After I prayed, she prayed too. And when we all opened our eyes the shy little girl sitting next to us reached out and took her hand and whispered, “I would like to be your friend.” 

Comments

Your blog reminds me of our Walk With Me lesson about prayer in a class of 9-yr-olds I taught this spring. One boy commented how God didn't really listen to prayer because everyone prayed when his grandfather was ill and yet his Grandpa died anyhow several months earlier. He was angry and upset and sad. The lesson plan went out the window and we spent the rest of that class talking about why we should bother praying if God does what He wants anyhow.

You're right, Jolanda, this is where 'real ministry' happens. It was a very tough class for him, and for all of us -- we didni't come up with The Answer, but we had a lot of very important discussion and learned that God also listens to our hurts . It also reminded me to be attuned to a child's lingering sadness, and how supportive we need to be as a community of teachers/ mentors.

Deb

Thanks for sharing your story, Deb. What an important discussion! It is confusing for kids and adults when we pray and God answers in ways that are different than we hope or expect... I think it's so important to take time, like you did, to talk with kids about that. They need to see that we don't have all the answers either, and that we can still trust God even when we don't understand his plan, or when we feel angry or broken hearted. 
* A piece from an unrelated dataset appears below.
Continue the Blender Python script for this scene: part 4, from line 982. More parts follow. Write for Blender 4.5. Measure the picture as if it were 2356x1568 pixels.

I appreciate what you said about being attune to children's lingering sadness and providing support. In situations like the one you describe a child might be more inclined to hold their feelings inside at home because they don’t want to make a parent or sibling feel even sadder by bringing it up. If we are sensitive to that reality, we can look for ways to invite kids to talk and pray about the real things happening in their lives and create a nurturing environment where they feel comfortable doing that.